The Interdisciplinary Group of Independent Experts (GIEI) has contributed key findings to clarify the crime and identify responsibilities. However, justice remains incomplete. It is urgent that the Honduran state capture and prosecute all those responsible, including the intellectual authors who still remain in impunity.

Ten years after her planting, COPINH and the Lenca people continue to defend the Gualcarque River as a source of life, culture, and autonomy. In the face of militarization and criminalization, their struggle remains an affirmation of rights and dignity. Berta’s memory lives on in collective organization, in the defense of territory, and in the persistence of COPINH. Remembering Berta, we reaffirm our solidarity and our commitment to their struggle for justice.

GIEI Report

In January 2026, the Interdisciplinary Group of Independent Experts (GIEI) published its final report on the assassination of human rights defender Berta Cáceres, the related crimes, and measures for comprehensive reparations.

The GIEI concluded that the assassination was the result of an organized criminal operation, carefully planned and carried out through a structure of coordinated participation that included hired gunmen, intermediaries with military training, personnel and executives from the company Desarrollos Energéticos S.A. (DESA), as well as networks of support, tolerance, and omission within different sectors of the state.

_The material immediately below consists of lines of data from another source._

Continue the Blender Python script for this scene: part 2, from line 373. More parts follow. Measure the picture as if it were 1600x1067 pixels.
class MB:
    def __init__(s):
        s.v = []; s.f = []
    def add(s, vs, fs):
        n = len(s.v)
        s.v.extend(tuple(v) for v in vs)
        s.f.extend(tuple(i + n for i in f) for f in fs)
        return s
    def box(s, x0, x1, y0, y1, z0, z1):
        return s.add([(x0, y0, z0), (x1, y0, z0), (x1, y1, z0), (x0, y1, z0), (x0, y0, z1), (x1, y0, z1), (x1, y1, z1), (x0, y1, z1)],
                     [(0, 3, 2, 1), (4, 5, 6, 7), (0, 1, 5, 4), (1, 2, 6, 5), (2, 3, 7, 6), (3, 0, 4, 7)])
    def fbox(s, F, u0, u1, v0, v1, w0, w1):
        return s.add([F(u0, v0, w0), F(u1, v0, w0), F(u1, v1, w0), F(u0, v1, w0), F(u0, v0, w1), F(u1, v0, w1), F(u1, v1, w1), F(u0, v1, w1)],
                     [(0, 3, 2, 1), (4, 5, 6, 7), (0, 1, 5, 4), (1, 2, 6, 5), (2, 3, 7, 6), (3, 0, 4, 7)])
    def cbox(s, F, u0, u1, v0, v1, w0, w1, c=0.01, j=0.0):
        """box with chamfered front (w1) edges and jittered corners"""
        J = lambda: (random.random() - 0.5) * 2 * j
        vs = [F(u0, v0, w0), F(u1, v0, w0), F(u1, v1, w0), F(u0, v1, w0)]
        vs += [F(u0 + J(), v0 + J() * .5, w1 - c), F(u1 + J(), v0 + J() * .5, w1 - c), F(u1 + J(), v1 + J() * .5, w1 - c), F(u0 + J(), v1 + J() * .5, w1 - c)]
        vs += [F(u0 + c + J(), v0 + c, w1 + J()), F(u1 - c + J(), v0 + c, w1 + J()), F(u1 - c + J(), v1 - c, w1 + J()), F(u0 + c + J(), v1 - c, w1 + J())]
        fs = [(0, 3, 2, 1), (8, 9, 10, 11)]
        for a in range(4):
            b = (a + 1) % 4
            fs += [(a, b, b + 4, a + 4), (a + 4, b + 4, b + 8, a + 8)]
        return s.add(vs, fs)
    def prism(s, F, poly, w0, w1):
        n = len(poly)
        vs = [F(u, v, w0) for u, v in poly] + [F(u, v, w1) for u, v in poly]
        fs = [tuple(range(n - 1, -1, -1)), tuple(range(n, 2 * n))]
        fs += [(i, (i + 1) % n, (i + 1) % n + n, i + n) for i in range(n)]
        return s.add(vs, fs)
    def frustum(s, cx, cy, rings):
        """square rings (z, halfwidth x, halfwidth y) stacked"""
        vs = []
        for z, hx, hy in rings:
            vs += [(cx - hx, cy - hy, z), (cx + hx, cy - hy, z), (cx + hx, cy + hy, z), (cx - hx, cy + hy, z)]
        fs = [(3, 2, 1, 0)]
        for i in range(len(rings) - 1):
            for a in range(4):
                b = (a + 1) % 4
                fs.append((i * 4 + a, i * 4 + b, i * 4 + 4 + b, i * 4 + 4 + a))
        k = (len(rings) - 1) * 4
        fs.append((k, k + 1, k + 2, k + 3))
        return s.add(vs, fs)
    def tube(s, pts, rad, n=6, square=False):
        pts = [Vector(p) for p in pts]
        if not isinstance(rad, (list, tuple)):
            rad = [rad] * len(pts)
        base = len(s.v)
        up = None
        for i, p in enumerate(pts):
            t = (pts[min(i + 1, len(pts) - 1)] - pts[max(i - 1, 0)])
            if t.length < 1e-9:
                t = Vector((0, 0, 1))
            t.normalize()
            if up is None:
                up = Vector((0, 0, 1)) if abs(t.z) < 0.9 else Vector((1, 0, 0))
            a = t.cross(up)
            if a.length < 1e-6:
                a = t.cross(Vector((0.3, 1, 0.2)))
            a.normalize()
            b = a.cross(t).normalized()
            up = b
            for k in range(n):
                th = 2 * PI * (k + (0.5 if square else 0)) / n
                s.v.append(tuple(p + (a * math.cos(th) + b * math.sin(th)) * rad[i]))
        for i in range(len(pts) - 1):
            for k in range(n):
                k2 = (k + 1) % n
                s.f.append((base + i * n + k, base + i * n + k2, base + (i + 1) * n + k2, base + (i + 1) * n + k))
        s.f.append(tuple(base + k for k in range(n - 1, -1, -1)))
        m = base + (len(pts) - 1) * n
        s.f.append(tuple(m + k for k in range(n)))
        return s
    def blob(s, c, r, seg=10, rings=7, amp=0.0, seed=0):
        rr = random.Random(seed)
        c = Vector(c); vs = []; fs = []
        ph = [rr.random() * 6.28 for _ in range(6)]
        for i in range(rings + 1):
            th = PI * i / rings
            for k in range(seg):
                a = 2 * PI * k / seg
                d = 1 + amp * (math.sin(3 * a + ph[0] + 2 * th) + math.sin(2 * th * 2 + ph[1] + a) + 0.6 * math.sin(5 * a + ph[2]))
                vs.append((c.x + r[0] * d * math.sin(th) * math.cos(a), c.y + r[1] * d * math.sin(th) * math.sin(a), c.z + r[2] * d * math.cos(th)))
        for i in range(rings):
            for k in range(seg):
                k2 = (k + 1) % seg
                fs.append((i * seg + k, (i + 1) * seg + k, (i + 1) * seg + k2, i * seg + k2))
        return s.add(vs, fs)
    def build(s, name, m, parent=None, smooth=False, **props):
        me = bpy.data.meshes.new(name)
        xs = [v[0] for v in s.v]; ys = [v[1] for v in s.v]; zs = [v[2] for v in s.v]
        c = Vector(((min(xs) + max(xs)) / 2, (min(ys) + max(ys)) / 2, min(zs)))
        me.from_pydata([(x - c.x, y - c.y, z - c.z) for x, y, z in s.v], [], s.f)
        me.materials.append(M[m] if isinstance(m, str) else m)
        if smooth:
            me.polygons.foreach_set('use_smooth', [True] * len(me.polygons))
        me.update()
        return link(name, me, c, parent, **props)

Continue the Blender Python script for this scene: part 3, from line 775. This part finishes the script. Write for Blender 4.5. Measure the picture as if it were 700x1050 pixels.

The report also determined that funds disbursed by international development banks—primarily the Central American Bank for Economic Integration (CABEI) and the Dutch development bank FMO—formally intended for the Agua Zarca hydroelectric project were diverted from their original purpose and used to finance illicit activities linked to the violent management of the territorial conflict. These included illegal surveillance and intelligence operations, armed incursions, logistical support and associated payments, and ultimately the assassination of Berta Cáceres.

Berta was assassinated in a context marked by violence, militarization, corruption and concentrated economic power in Honduras, where the post-2009 push for extractive and energy projects, pushed by state authorities, private companies and international development banks, advanced in Indigenous territories without consultation, prioritising investment over human rights.

The GIEI was established as an extraordinary and independent mechanism with the mandate to contribute to a comprehensive clarification of the crime and the events linked to the Agua Zarca project. Its creation responded to the need to overcome the limitations of a fragmented criminal investigation—focused primarily on the material perpetrators—and to examine in a more integrated way the structural, corporate, financial, and state dimensions involved.